Subscriptions open on November 4, 2025, and close on November 7, 2025. The allotment date is November 10, and Groww shares are expected to list on both the BSE and NSE on November 12, 2025.
How were anchor investors’ responses to the Groww IPO?
The ₹3,000 crore anchor book was oversubscribed nearly 15 times, drawing bids worth around ₹50,000 crore from marquee domestic and global investors including SBI Mutual Fund, Sequoia Capital, Dragoneer Investment Group, and Coatue Management, signalling strong institutional confidence.
How profitable is Groww compared to its peers?
Groww reported FY25 revenue of ₹4,056 crore and net profit of ₹1,899 crore, giving it an impressive 44.9% net margin. By contrast, Angel One grew profits only 4% and Motilal Oswal’s margins were about 55%. Groww’s consistent 40%+ margins place it among India’s most profitable fintechs.
How does Groww make money?
Nearly 80% of Groww’s income comes from stock-broking services.
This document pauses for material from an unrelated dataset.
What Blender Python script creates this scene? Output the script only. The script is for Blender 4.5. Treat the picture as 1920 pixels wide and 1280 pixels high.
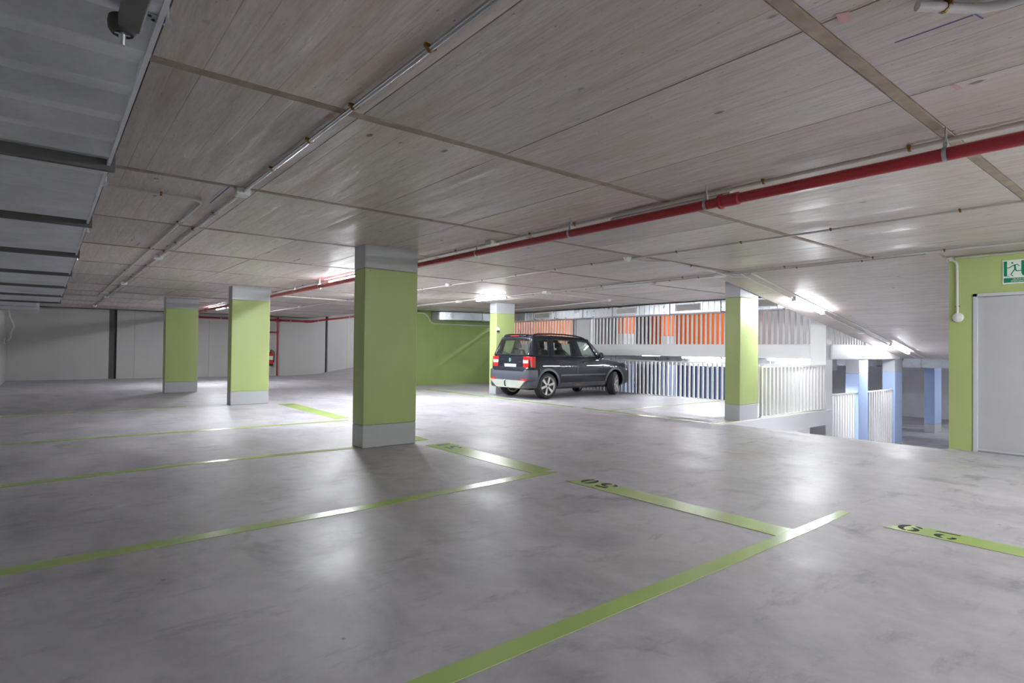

The rest is earned through mutual-fund distribution, margin trading, loans against shares via Groww Creditserv, and emerging wealth-management products. The company is diversifying to reduce dependence on trading activity.
What will Groww use its IPO funds for?
The ₹1,060 crore fresh issue will fund: ₹152.5 crore for cloud infrastructure, ₹225 crore for brand marketing, ₹205 crore for NBFC capital, ₹167.5 crore for margin-trading facilities, and the remainder for acquisitions and general corporate purposes.
What are the major risks for Groww investors?
Key risks include high dependence on broking revenue, regulatory changes from SEBI that could curb derivatives trading, slower user growth as markets mature, and intensifying competition from Angel One, Zerodha, and Dhan. These factors could pressure future growth and margins.
How many active users does Groww have?
Groww has over 14 million active clients and a total presence across 98% of India’s pincodes, making it the country’s largest retail broker by users. This broad reach and low customer-acquisition cost underpin its rapid profitability.
Why is the Groww IPO considered important for India’s fintech sector?
Groww’s listing marks a shift from loss-making, growth-at-any-cost models to sustainable, profit-driven fintechs. It showcases how Indian startups can scale nationally, stay profitable, and attract global investors—setting a benchmark for the next generation of digital-finance IPOs.